Cosa ci vuole per diventare tuo amico?
«Sincerità, affetto e solidarietà».
Cosa apprezzi di più in una donna?
«La capacità di coinvolgermi e farmi sognare».
Che mondo è quello dello spettacolo?
«Forse migliore di molti altri mondi lavorativi».
La cosa più preziosa che possiedi?
«Mariantonietta».
Sei bugiardo?
«Una volta su cento. Qualche volta, sì sono bugiardo perché qualche volta ci vuole».
Perdono o vendetta?
«Senz’altro perdono, ma senza mai dimenticare. C’è sempre un ritorno nella vita».
Cosa mangi a pranzo alla domenica?
«Visto che la mia compagna è straordinaria cuoca, apprezzo seppie in umido, acciughe, pasta al pomodoro di San Marzano».

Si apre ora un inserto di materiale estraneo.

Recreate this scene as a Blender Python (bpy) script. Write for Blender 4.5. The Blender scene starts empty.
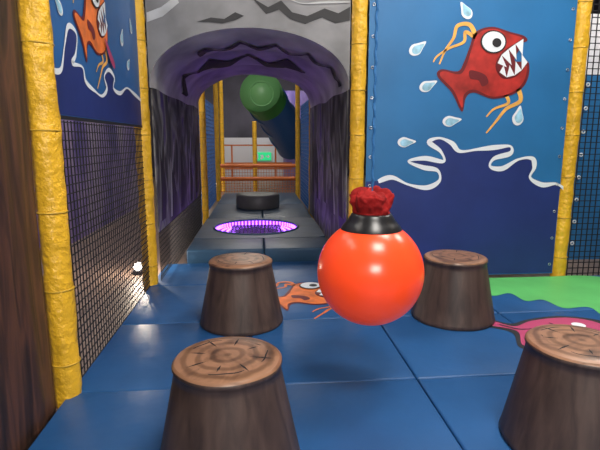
import bpy, bmesh, math, random
from mathutils import Vector, noise
random.seed(3)
S = bpy.context.scene
COL = S.collection
S.view_settings.view_transform = 'Standard'

# ------------------------------------------------------------ materials
def newmat(name):
    m = bpy.data.materials.new(name); m.use_nodes = True
    nt = m.node_tree; b = nt.nodes['Principled BSDF']
    return m, nt, b
def mat(name, c, rough=0.5, bump=0.0, bscale=20, var=0.0, vscale=4, emit=None, est=1.0, metal=0, coat=0, spec=.5):
    m, nt, b = newmat(name)
    b.inputs['Base Color'].default_value = (*c, 1); b.inputs['Roughness'].default_value = rough
    b.inputs['Metallic'].default_value = metal
    b.inputs['Coat Weight'].default_value = coat
    b.inputs['Specular IOR Level'].default_value = spec
    tc = nt.nodes.new('ShaderNodeTexCoord')
    if var > 0:
        n = nt.nodes.new('ShaderNodeTexNoise'); n.inputs['Scale'].default_value = vscale; n.inputs['Detail'].default_value = 4
        nt.links.new(tc.outputs['Object'], n.inputs['Vector'])
        r = nt.nodes.new('ShaderNodeValToRGB')
        r.color_ramp.elements[0].position = .3; r.color_ramp.elements[1].position = .7
        r.color_ramp.elements[0].color = (*[x*(1-var) for x in c], 1)
        r.color_ramp.elements[1].color = (*[min(1, x*(1+var)) for x in c], 1)
        nt.links.new(n.outputs['Fac'], r.inputs['Fac']); nt.links.new(r.outputs['Color'], b.inputs['Base Color'])
    if bump > 0:
        n = nt.nodes.new('ShaderNodeTexNoise'); n.inputs['Scale'].default_value = bscale; n.inputs['Detail'].default_value = 3
        nt.links.new(tc.outputs['Object'], n.inputs['Vector'])
        bp = nt.nodes.new('ShaderNodeBump'); bp.inputs['Strength'].default_value = bump; bp.inputs['Distance'].default_value = .02
        nt.links.new(n.outputs['Fac'], bp.inputs['Height']); nt.links.new(bp.outputs['Normal'], b.inputs['Normal'])
    if emit:
        b.inputs['Emission Color'].default_value = (*emit, 1); b.inputs['Emission Strength'].default_value = est
    return m
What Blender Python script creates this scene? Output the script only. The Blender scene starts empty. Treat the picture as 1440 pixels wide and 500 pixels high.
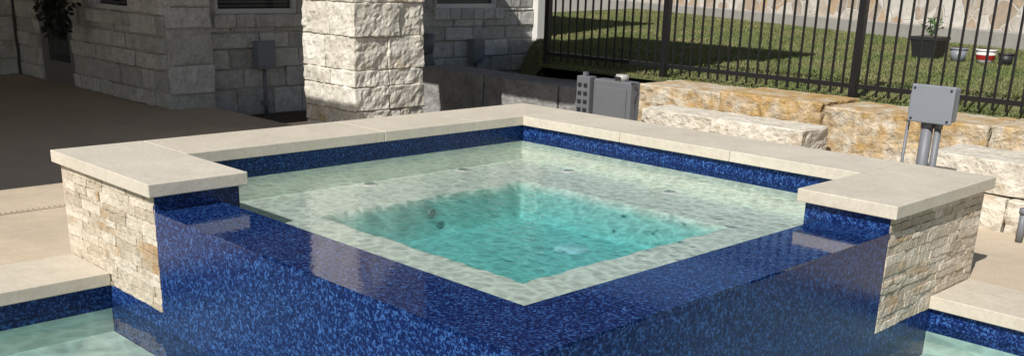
import bpy, bmesh, math, random
import numpy as np
from mathutils import Vector, Matrix, noise
random.seed(7); rng=np.random.default_rng(5)
scn=bpy.context.scene; COL=bpy.context.collection
# ---------------------------------------------------------------- camera
CP=np.array([4.9465,-5.0073,0.8820]); YAW,PIT,ROL,FPX,PY=0.7838,0.3257,0.0288,1416.26,433.0
FW=np.array([-math.sin(YAW)*math.cos(PIT),math.cos(YAW)*math.cos(PIT),-math.sin(PIT)])
_r=np.array([math.cos(YAW),math.sin(YAW),0.]); _u=np.cross(_r,FW)
RT=_r*math.cos(ROL)+_u*math.sin(ROL); UP=-_r*math.sin(ROL)+_u*math.cos(ROL)
cd=bpy.data.cameras.new('camera'); co=bpy.data.objects.new('camera',cd); COL.objects.link(co); scn.camera=co
co.matrix_world=Matrix(((RT[0],UP[0],-FW[0],CP[0]),(RT[1],UP[1],-FW[1],CP[1]),(RT[2],UP[2],-FW[2],CP[2]),(0,0,0,1)))
cd.sensor_width=36; cd.lens=FPX/1440*36; cd.shift_y=(PY-250)/1440; cd.clip_start=.05; cd.clip_end=500
def _ray(x,y): return FW+RT*(x-720)/FPX-UP*(y-PY)/FPX
def onx(x,y,k): d=_ray(x,y); return CP+d*(k-CP[0])/d[0]
def ony(x,y,k): d=_ray(x,y); return CP+d*(k-CP[1])/d[1]
def onz(x,y,k): d=_ray(x,y); return CP+d*(k-CP[2])/d[2]
# ---------------------------------------------------------------- mesh builder
class MB:
    def __init__(s): s.v=[]; s.f=[]; s.t=[]
    def add(s,vs,fs,tone=(.5,.5)):
        o=len(s.v); s.v+= [tuple(v) for v in vs]; s.f+=[tuple(i+o for i in f) for f in fs]; s.t+=[tone]*len(vs)
    def box(s,x0,x1,y0,y1,z0,z1,tone=(.5,.5)):
        vs=[(x,y,z) for z in (z0,z1) for y in (y0,y1) for x in (x0,x1)]
        s.add(vs,[(0,2,3,1),(4,5,7,6),(0,1,5,4),(2,6,7,3),(0,4,6,2),(1,3,7,5)],tone); return s
    def quad(s,a,b,c,d,tone=(.5,.5)): s.add([a,b,c,d],[(0,1,2,3)],tone); return s
    def cyl(s,p0,p1,r0,r1=None,n=16,cap=True,tone=(.5,.5)):
        r1=r0 if r1 is None else r1; p0=Vector(p0); p1=Vector(p1); d=(p1-p0).normalized()
        a=d.orthogonal().normalized(); b=d.cross(a); vs=[]
        for p,r in ((p0,r0),(p1,r1)):
            for i in range(n):
                t=2*math.pi*i/n; vs.append(p+a*math.cos(t)*r+b*math.sin(t)*r)
        fs=[(i,(i+1)%n,n+(i+1)%n,n+i) for i in range(n)]
        if cap: fs+=[tuple(range(n-1,-1,-1)),tuple(range(n,2*n))]
        s.add(vs,fs,tone); return s
    def tube(s,pts,r,n=10):
        for i in range(len(pts)-1): s.cyl(pts[i],pts[i+1],r,r,n)
        return s
    def rough(s,lo,hi,cell=.06,r=.015,amp=.01,tone=(.5,.5),fr=6.,top=1.):
        lo=Vector(lo); hi=Vector(hi); L=hi-lo
        n=[max(2,min(40,int(round(L[i]/cell)))) for i in range(3)]
        r=min(r,min(L)*.45)
        def lat(i):
            k=n[i]; return [lo[i]]+[lo[i]+r+(L[i]-2*r)*j/(k-2) if k>2 else lo[i]+L[i]/2 for j in range(k-1)]+[hi[i]]
        A=[lat(0),lat(1),lat(2)]; m=[len(q)-1 for q in A]; idx={}; vs=[]
        sd=Vector((random.uniform(0,90),random.uniform(0,90),random.uniform(0,90)))
        def V(i,j,k):
            key=(i,j,k)
            if key in idx: return idx[key]
            p=Vector((A[0][i],A[1][j],A[2][k]))
            c=Vector([min(max(p[q],lo[q]+r),hi[q]-r) for q in range(3)]); d=p-c
            if d.length>1e-7:
                d.normalize(); p=c+d*r
                q=(p+sd)*fr
                w=noise.noise(q)*.6+abs(noise.noise(q*1.7))*.7-.2+noise.noise(q*4)*.3
                p=p+d*w*amp*2*(top if abs(d.z)>.8 else 1)
            idx[key]=len(vs); vs.append(p); return idx[key]
        fs=[]
        for ax in range(3):
            b,c=[q for q in range(3) if q!=ax]
            for side in (0,1):
                for i in range(m[b]):
                    for j in range(m[c]):
                        q=[]
                        for (di,dj) in ((0,0),(1,0),(1,1),(0,1)):
                            t=[0,0,0]; t[ax]=m[ax]*side; t[b]=i+di; t[c]=j+dj; q.append(V(*t))
                        flip=(side==0)^(ax==1)
                        fs.append(tuple(q[::-1]) if flip else tuple(q))
        s.add(vs,fs,tone); return s
    def build(s,name,mat,parent=None,smooth=False,bevel=0):
        me=bpy.data.meshes.new(name); me.from_pydata(s.v,[],s.f)
        at=me.attributes.new('tone','FLOAT_COLOR','POINT')
        at.data.foreach_set('color',[c for t in s.t for c in (t[0],t[1],0,1)])
        if smooth: me.polygons.foreach_set('use_smooth',[True]*len(me.polygons))
        me.materials.append(mat); me.update()
        o=bpy.data.objects.new(name,me); COL.objects.link(o)
        if parent: o.parent=parent; o.matrix_parent_inverse=Matrix.Translation(parent.location).inverted()
        if bevel:
            b=o.modifiers.new('bevel','BEVEL'); b.width=bevel; b.segments=2; b.limit_method='ANGLE'
        return o
def tag(o,label,cat,group=None):
    o['label']=label; o['category']=cat
    if group: o['group']=group
    return o
def thing(name,loc,label,cat,group=None):
    o=bpy.data.objects.new(name,None); COL.objects.link(o); o.location=loc; o.empty_display_size=.1
    return tag(o,label,cat,group)
def struct(o,kind='structure'): o['kind']=kind; return o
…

Ti rimangono dodici ore di vita: che fai?
«Aspetto».
Cosa hai imparato dall’amore?
«L’amore è altruismo. Guai se lo si scambia per egoismo e spesso accade».
Quanto conta il sesso nella tua vita?
«Conta molto, perché costituisce il momento significativo per creare una sintonia con la compagna che ami».
Perché fai l’impresario teatrale?
«Perché volevo fare il musicista, ma non era il mio forte. Ho iniziato per gioco, oggi è un mestiere, il più importante della mia vita».
Facciamo un gioco: De Gregori o Dalla?
«De Gregori».
Garibaldi o Mazzini?
«Garibaldi».
Grillo o Crozza?
«Grillo».


De Andrè o Paoli?
«De Andrè»
Barbera o Champagne?
«Champagne».
Bionda o bruna?
«Bruna».
Carlo Felice o Palazzo Ducale?
«Carlo Felice».
Vincenzi o Pinotti?
«X».
Una ragazza bella e scema o brutta e intelligente?
«Bella e scema». (E giù una risata).